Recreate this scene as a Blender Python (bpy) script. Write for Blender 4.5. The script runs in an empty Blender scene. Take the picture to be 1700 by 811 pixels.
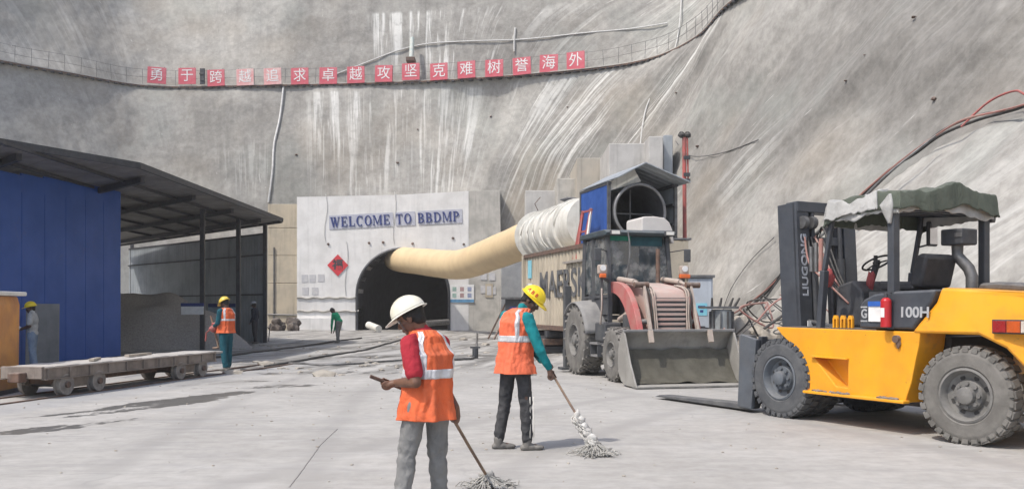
import bpy, bmesh, math, random
import numpy as np
from mathutils import Vector, Matrix, noise
R = math.radians
random.seed(7)
sc = bpy.context.scene
C = sc.collection

# ------------------------------------------------------------------ camera, world, sun, exposure
cam = bpy.data.cameras.new('camera'); co = bpy.data.objects.new('camera', cam); C.objects.link(co)
cam.sensor_width = 36; cam.lens = 36 * 1500 / 1700
co.location = (0, 0, 1.5); co.rotation_euler = (R(90), 0, 0)
cam.shift_y = 104.5 / 1700
cam.clip_end = 6000; cam.clip_start = .05
sc.camera = co

SUN_EL, SUN_AZ = 56.0, 232.0            # azimuth clockwise from +Y (north): the sun stands left of and behind the camera
w = bpy.data.worlds.new("World"); sc.world = w; w.use_nodes = True
nt = w.node_tree; bg = nt.nodes['Background']
sky = nt.nodes.new('ShaderNodeTexSky'); sky.sky_type = 'NISHITA'; sky.sun_disc = False
sky.sun_elevation = R(SUN_EL); sky.sun_rotation = R(SUN_AZ); sky.dust_density = 2.5; sky.air_density = 1.0
nt.links.new(sky.outputs[0], bg.inputs[0]); bg.inputs[1].default_value = .15
sl = bpy.data.lights.new('sun', 'SUN'); sl.energy = 2.15; sl.angle = R(1.2); sl.color = (1, .94, .85)
so = bpy.data.objects.new('sun', sl); C.objects.link(so)
sd = Vector((math.sin(R(SUN_AZ)) * math.cos(R(SUN_EL)), math.cos(R(SUN_AZ)) * math.cos(R(SUN_EL)), math.sin(R(SUN_EL))))
so.rotation_euler = sd.to_track_quat('Z', 'Y').to_euler(); so.location = (-20, -20, 40)
sc.view_settings.view_transform = 'Standard'; sc.view_settings.look = 'None'
sc.view_settings.exposure = 0.66; sc.view_settings.gamma = 1

# ------------------------------------------------------------------ helpers
def V(*a): return Vector(a)
def tag(o, label=None, cat=None, group=None, kind=None):
    if label: o['label'] = label
    if cat: o['category'] = cat
    if group: o['group'] = group
    if kind: o['kind'] = kind
    return o
def thing(name, label, cat, loc=(0, 0, 0), rz=0, group=None):
    o = bpy.data.objects.new(name, None); C.objects.link(o)
    o.location = loc; o.rotation_euler = (0, 0, rz); o.empty_display_size = .2
    return tag(o, label, cat, group)
def dup(root, loc=None, rz=None, label=None, parent=None):
    r = root.copy(); C.objects.link(r)
    if loc is not None: r.location = loc
    if rz is not None: r.rotation_euler = (0, 0, rz)
    if label: r['label'] = label
    if parent is not None: r.parent = parent
    for ch in list(root.children): dup(ch, parent=r)
    return r

class MB:
    """collects shapes and links them as one mesh object"""
    def __init__(s): s.bm = bmesh.new(); s.M = Matrix()
    def box(s, c, size, rot=None, taper=1):
        m = Matrix.Translation(Vector(c))
        if rot is not None: m = m @ (rot if isinstance(rot, Matrix) else Matrix.Rotation(rot, 4, 'Z'))
        hx, hy, hz = [v / 2 for v in size]
        vs = [s.bm.verts.new(s.M @ m @ Vector((x * hx * (taper if z > 0 else 1), y * hy * (taper if z > 0 else 1), z * hz))) for z in (-1, 1) for x, y in ((-1, -1), (1, -1), (1, 1), (-1, 1))]
        for f in ((3, 2, 1, 0), (4, 5, 6, 7), (0, 1, 5, 4), (1, 2, 6, 5), (2, 3, 7, 6), (3, 0, 4, 7)): s.bm.faces.new([vs[i] for i in f])
        return s
    def bar(s, p0, p1, w, h=None, up=(0, 0, 1)):
        """rectangular bar between two points"""
        p0, p1 = Vector(p0), Vector(p1); h = h or w; d = p1 - p0; L = d.length; x = d.normalized()
        y = Vector(up).cross(x)
        if y.length < 1e-4: y = Vector((0, 1, 0)).cross(x)
        if y.length < 1e-4: y = Vector((1, 0, 0)).cross(x)
        y.normalize(); z = x.cross(y)
        m = Matrix((x, y, z)).transposed().to_4x4()
        return s.box((p0 + p1) / 2, (L, w, h), m)
    def tube(s, pts, r, n=10, caps=True):
        pts = [Vector(p) for p in pts]; rs = r if isinstance(r, (list, tuple)) else [r] * len(pts)
        rings = []; prev = None
        for i, p in enumerate(pts):
            d = (pts[min(i + 1, len(pts) - 1)] - pts[max(i - 1, 0)]).normalized()
            if prev is None:
                a = d.cross(Vector((0, 0, 1)))
                if a.length < .05: a = d.cross(Vector((1, 0, 0)))
            else: a = prev - d * prev.dot(d)
            a.normalize(); prev = a; b = d.cross(a)
            rings.append([s.bm.verts.new(s.M @ (p + (a * math.cos(2 * math.pi * k / n) + b * math.sin(2 * math.pi * k / n)) * rs[i])) for k in range(n)])
        for i in range(len(rings) - 1):
            for k in range(n):
                s.bm.faces.new((rings[i][k], rings[i][(k + 1) % n], rings[i + 1][(k + 1) % n], rings[i + 1][k]))
        if caps: s.bm.faces.new(rings[0][::-1]); s.bm.faces.new(rings[-1])
        return s
    def cyl(s, p0, p1, r, r1=None, n=16): return s.tube([p0, p1], [r, r if r1 is None else r1], n)
    def prism(s, poly, y0, y1, axis='y'):
        """polygon in x,z (axis y), or x,y (axis z), or y,z (axis x), extruded"""
        def P(a, b, t): return {'y': Vector((a, t, b)), 'z': Vector((a, b, t)), 'x': Vector((t, a, b))}[axis]
        A = [s.bm.verts.new(s.M @ P(a, b, y0)) for a, b in poly]; B = [s.bm.verts.new(s.M @ P(a, b, y1)) for a, b in poly]
        s.bm.faces.new(A); s.bm.faces.new(B[::-1]); n = len(poly)
        for i in range(n): s.bm.faces.new((A[i], B[i], B[(i + 1) % n], A[(i + 1) % n]))
        return s
    def lathe(s, prof, c=(0, 0, 0), axis='y', n=32, close=True):
        """profile of (radius, along) spun about an axis"""
        rings = []
        for r, t in prof:
            ring = []
            for k in range(n):
                a = 2 * math.pi * k / n; u, v = r * math.cos(a), r * math.sin(a)
                q = {'y': Vector((u, t, v)), 'z': Vector((u, v, t)), 'x': Vector((t, u, v))}[axis]
                ring.append(s.bm.verts.new(s.M @ (Vector(c) + q)))
            rings.append(ring)
        m = len(rings); rng = range(m if close else m - 1)
        for i in rng:
            a, b = rings[i], rings[(i + 1) % m]
            for k in range(n): s.bm.faces.new((a[k], a[(k + 1) % n], b[(k + 1) % n], b[k]))
        return s
    def grid(s, fn, nu, nv, cu=False):
        """surface fn(u,v) with u,v in 0..1"""
        vs = [[s.bm.verts.new(s.M @ Vector(fn(i / nu, j / nv))) for j in range(nv + 1)] for i in range(nu if cu else nu + 1)]
        N = len(vs)
        for i in range(nu):
            a, b = vs[i], vs[(i + 1) % N]
            for j in range(nv): s.bm.faces.new((a[j], b[j], b[j + 1], a[j + 1]))
        return s
    def ball(s, c, r, seg=16, rings=10, rot=None):
        r = r if isinstance(r, (tuple, list)) else (r, r, r)
        m = Matrix.Translation(Vector(c)) @ (rot.to_4x4() if rot is not None else Matrix()) @ Matrix.Diagonal((r[0], r[1], r[2], 1))
        bmesh.ops.create_uvsphere(s.bm, u_segments=seg, v_segments=rings, radius=1, matrix=s.M @ m); return s
    def lump(s, c, r, seed=0, amp=.3, sub=2):
        r = r if isinstance(r, (tuple, list)) else (r, r, r)
        g = bmesh.ops.create_icosphere(s.bm, subdivisions=sub, radius=1)
        for v in g['verts']:
            k = 1 + amp * noise.noise(v.co * 1.4 + Vector((seed * 7.1, seed, 0))) + amp * .5 * noise.noise(v.co * 3.7 + Vector((seed, 0, 3)))
            v.co = s.M @ (Vector(c) + Vector((v.co.x * r[0] * k, v.co.y * r[1] * k, v.co.z * r[2] * k)))
        return s
    def build(s, name, m, parent=None, smooth=False, bevel=0, solid=0, sub=0, recalc=True):
        if recalc: bmesh.ops.recalc_face_normals(s.bm, faces=s.bm.faces)
        me = bpy.data.meshes.new(name); s.bm.to_mesh(me); s.bm.free()
        o = bpy.data.objects.new(name, me); C.objects.link(o)
        if parent is not None: o.parent = parent
        if m is not None: me.materials.append(m)
        if smooth is True: me.shade_smooth()
        elif smooth: me.shade_smooth(); me.set_sharp_from_angle(angle=R(smooth))
        if solid:
            k = o.modifiers.new('solid', 'SOLIDIFY'); k.thickness = solid; k.offset = 0
        if bevel:
            b = o.modifiers.new('bevel', 'BEVEL'); b.width = bevel; b.segments = 2; b.limit_method = 'ANGLE'; b.angle_limit = R(38)
            b.harden_normals = False
        if sub: k = o.modifiers.new('sub', 'SUBSURF'); k.levels = sub; k.render_levels = sub
        return o

def bezier(P, n=24):
    """Catmull-Rom through points"""
    P = [Vector(p) for p in P]; out = []
    for i in range(len(P) - 1):
        p0, p1, p2, p3 = P[max(i - 1, 0)], P[i], P[i + 1], P[min(i + 2, len(P) - 1)]
        for k in range(n):
            t = k / n
            out.append(.5 * ((2 * p1) + (p2 - p0) * t + (2 * p0 - 5 * p1 + 4 * p2 - p3) * t * t + (3 * p1 - p0 - 3 * p2 + p3) * t ** 3))
    out.append(P[-1]); return out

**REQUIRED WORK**
Leave out the pictures and restate, word for word, the lines from the top of the data through the line containing "sc.camera = co", both included.

**ANSWER TO THIS EXERCISE**
Recreate this scene as a Blender Python (bpy) script. Write for Blender 4.5. The script runs in an empty Blender scene. Take the picture to be 1700 by 811 pixels.
import bpy, bmesh, math, random
import numpy as np
from mathutils import Vector, Matrix, noise
R = math.radians
random.seed(7)
sc = bpy.context.scene
C = sc.collection

# ------------------------------------------------------------------ camera, world, sun, exposure
cam = bpy.data.cameras.new('camera'); co = bpy.data.objects.new('camera', cam); C.objects.link(co)
cam.sensor_width = 36; cam.lens = 36 * 1500 / 1700
co.location = (0, 0, 1.5); co.rotation_euler = (R(90), 0, 0)
cam.shift_y = 104.5 / 1700
cam.clip_end = 6000; cam.clip_start = .05
sc.camera = co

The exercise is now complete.